Mauricio Vallejo Márquez
Escritor y coordinador
Suplemento Tres mil
Cuando avanzamos en nuestro camino, no llegamos a tener idea de quienes están tras nuestro. Seguimos avanzando sin darnos cuenta si nos miran o no. Si acaso llegamos a voltear a ver es posible que perdamos el rumbo, que nos distraigamos o incluso que dejemos de avanzar. Pero aún con todo podemos darnos cuenta que alguien nos mira.
Soy un caminante. Me gusta caminar tanto que prefiero seguir la brújula de mis pasos antes que andar en vehículo, a menos que el día sea caluroso o tenga un compromiso que el tiempo no me permita dilatarlo. Y así avanzo. Así que cuando voy en vehículo me gusta observar a los peatones, compararme con ellos y ver si toman camino porque les gusta o porque se han visto obligado a hacerlo. Así me he encontrado a amigos y conocidos que los veo avanzar, los veo con sus tradicionales cortes de cabello, sus hombros amplios y las clásicas camisas cuadriculadas sin meterla dentro del pantalón. Los veo caminando sin maletas y papeles, como si se movieran en la cercanía (me cuesta imaginarme a mí sin algún libro o libreta de anotaciones) porque no llevan nada más que a ellos mismos.

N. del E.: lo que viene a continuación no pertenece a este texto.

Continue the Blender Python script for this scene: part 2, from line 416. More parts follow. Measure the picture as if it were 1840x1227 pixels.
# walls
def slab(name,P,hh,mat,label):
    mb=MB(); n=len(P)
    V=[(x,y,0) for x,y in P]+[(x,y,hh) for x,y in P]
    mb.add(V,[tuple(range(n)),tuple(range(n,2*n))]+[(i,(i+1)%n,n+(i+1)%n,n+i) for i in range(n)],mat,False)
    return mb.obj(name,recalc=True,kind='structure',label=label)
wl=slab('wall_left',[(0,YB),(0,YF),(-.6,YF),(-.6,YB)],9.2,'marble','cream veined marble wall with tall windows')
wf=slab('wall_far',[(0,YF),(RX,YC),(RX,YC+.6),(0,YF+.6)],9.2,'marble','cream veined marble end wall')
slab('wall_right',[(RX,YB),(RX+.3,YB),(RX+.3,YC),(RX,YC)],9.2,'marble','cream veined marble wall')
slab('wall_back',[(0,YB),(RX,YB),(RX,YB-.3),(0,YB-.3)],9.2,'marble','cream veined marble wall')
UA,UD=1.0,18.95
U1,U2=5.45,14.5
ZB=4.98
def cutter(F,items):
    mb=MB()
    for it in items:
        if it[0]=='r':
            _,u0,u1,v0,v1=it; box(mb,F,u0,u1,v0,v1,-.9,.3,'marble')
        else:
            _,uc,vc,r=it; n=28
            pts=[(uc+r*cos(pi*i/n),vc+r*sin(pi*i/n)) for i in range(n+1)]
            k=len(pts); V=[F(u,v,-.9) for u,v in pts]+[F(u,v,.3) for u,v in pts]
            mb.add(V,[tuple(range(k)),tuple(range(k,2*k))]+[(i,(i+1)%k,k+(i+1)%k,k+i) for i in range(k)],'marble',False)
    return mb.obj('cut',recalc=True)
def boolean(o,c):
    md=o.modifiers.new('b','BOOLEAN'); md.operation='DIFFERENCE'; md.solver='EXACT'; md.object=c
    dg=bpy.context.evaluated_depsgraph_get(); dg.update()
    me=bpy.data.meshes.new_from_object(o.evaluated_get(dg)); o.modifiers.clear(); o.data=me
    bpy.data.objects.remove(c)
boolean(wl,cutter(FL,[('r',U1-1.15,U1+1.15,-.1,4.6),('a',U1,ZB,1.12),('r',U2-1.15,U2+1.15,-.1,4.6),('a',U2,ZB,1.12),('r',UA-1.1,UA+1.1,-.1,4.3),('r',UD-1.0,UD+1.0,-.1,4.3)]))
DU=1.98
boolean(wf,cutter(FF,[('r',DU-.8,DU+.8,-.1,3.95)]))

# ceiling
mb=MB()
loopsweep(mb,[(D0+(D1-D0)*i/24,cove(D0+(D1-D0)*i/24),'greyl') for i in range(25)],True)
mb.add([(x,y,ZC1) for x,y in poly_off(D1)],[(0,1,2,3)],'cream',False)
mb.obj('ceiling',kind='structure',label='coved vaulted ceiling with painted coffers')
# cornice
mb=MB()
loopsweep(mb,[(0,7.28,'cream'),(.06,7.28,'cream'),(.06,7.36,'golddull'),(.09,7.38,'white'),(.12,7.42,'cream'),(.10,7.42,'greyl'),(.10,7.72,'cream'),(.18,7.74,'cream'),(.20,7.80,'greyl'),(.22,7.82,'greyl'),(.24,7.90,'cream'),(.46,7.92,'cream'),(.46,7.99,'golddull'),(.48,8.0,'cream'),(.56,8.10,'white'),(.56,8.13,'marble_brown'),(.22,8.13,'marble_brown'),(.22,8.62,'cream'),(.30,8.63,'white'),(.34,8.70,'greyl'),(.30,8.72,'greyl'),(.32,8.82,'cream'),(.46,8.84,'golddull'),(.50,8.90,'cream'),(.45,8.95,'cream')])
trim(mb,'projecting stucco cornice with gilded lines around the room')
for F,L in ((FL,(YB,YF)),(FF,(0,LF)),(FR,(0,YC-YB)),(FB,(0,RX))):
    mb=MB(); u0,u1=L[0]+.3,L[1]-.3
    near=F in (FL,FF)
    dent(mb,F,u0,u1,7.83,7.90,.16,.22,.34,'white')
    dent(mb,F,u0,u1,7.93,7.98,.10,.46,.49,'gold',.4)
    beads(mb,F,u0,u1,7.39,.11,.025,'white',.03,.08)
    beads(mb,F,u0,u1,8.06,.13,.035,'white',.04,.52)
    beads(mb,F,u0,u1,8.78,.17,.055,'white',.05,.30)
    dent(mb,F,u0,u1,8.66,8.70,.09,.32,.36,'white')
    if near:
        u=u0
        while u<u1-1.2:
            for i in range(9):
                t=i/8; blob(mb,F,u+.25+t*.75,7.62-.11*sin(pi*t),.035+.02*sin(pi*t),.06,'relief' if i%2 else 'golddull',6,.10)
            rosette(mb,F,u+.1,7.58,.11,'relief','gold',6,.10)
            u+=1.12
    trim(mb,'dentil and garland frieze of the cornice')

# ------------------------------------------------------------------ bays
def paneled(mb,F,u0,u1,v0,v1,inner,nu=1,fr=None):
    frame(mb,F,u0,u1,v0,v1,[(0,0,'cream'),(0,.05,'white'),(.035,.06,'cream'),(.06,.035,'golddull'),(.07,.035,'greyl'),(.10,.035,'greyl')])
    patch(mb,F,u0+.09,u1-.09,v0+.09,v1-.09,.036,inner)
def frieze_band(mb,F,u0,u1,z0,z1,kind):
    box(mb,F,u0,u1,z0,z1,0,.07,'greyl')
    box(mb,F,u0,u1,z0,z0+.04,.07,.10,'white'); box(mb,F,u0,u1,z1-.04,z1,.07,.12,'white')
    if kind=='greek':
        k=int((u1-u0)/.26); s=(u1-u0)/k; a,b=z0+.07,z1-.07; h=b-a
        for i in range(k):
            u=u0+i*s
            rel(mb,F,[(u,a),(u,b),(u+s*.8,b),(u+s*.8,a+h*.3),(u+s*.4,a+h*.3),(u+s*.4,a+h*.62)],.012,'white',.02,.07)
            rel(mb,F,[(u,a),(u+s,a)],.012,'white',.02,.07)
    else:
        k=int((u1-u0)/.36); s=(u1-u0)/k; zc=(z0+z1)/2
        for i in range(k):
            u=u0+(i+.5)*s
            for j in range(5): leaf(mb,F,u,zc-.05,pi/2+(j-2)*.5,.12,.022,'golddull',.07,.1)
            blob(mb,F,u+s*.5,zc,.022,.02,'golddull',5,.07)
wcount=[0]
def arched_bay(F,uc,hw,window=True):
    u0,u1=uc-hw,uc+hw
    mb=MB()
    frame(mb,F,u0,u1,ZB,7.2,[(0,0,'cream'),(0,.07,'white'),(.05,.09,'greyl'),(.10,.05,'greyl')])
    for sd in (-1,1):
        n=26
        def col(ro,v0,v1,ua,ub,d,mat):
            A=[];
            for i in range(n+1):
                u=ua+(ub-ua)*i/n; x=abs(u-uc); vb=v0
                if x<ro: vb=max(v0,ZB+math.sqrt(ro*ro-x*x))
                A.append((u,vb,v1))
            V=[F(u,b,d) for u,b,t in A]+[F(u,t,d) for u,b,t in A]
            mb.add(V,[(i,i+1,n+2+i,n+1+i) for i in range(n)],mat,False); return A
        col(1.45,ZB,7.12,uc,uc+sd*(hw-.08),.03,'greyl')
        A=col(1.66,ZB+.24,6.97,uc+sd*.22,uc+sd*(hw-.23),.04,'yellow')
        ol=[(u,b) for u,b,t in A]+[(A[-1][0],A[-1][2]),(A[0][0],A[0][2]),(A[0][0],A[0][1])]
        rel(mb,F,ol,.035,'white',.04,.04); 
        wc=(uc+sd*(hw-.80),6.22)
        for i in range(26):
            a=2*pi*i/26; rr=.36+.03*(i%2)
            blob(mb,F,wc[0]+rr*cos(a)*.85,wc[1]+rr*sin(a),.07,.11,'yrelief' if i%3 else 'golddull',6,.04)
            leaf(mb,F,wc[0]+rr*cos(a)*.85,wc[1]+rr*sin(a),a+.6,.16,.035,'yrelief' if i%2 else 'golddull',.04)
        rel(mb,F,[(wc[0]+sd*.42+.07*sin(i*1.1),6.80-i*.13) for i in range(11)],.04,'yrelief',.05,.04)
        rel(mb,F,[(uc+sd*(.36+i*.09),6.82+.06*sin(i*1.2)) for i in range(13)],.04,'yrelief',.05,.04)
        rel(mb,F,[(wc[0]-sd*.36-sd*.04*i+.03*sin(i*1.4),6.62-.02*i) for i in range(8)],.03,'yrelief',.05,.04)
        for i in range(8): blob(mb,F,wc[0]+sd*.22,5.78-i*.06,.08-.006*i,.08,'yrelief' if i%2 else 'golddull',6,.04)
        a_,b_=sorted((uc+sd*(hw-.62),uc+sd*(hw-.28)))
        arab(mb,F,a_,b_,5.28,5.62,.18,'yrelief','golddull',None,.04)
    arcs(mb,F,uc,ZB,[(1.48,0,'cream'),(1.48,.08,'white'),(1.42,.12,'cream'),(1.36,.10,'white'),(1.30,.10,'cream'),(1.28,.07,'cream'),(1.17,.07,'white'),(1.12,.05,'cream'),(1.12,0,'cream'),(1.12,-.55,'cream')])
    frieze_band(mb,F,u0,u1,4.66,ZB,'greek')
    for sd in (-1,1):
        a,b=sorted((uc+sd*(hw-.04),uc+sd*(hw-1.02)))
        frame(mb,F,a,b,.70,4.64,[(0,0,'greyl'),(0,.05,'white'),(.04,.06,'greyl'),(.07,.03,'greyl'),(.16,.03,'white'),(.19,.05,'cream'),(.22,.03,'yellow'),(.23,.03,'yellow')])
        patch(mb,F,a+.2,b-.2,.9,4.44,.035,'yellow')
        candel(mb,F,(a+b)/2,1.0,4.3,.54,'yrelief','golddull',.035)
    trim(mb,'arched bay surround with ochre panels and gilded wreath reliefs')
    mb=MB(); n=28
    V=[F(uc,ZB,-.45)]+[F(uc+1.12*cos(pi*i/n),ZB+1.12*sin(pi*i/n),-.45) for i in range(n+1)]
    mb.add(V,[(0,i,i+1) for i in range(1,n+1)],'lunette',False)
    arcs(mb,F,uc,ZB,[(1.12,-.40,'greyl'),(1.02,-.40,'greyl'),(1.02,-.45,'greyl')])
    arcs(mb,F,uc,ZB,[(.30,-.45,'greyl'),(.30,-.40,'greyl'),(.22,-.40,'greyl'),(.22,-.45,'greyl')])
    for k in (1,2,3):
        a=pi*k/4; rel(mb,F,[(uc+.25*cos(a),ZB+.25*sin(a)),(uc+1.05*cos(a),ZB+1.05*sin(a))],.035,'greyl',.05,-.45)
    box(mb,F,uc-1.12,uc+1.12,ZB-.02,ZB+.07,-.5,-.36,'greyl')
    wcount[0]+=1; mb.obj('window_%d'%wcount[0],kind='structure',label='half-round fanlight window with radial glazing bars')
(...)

Me encuentro personas que tenía años de no ver, gracias a andar como gitano. Esa curiosa necesidad de no estar quieto y andar recorriendo las calles de San Salvador.
A veces alguien me lleva en carro, y así me convierto en un observador de todo, y me imagino al ver a la gente que camina por las aceras, que así como las miro, alguien me observa cuando yo voy a pie. Me lo imagino mientras veo a los carros recorrer las calles a 30, 50, 60 kilómetros por hora. Y me figuro las innumerables veces que cruzo una calle y siento miradas en mis hombros, tal y como yo observo al resto de amigos y conocidos.
A veces voy a pie y veo con atención pasar en sus vehículos a los conocidos, no sé si me ven o prefieren no verme. Todos deciden a quien saludan y a quien no, a mí no me gusta negarle el saludo a nadie (pero a veces voy tan distraído que no me percato en nada) y mucho menos una sonrisa. Algunos sé cuando estrenan vehículo, porque jamás se detendrían mucho a saludarme, pero en sus vehículos me pitan y me saludan orgullosos. Yo me alegro que alguien esté feliz.
Vivimos en un mundo en que el tiempo es corto para nosotros mismos. Siempre debemos hacer algo para alguien, pero no porque queramos sino porque nos pagan por ello. Así la gente se acumula en oficinas procurando cumplir con los horarios de oficina mientras sus hijos los crían otras personas, o mientras otros hacen lo que uno quiere, como si la sociedad fuera esclavista. Es más, otras personas llegan a disfrutar casas o las posesiones que se acumulen. Todo porque no somos capaces de tomarnos el tiempo de ser nosotros, de vivir la vida, porque para vivir debemos perseguir los sueños de otros.
Y al final, ¿Todo habrá tenido sentido o será un gran lamento?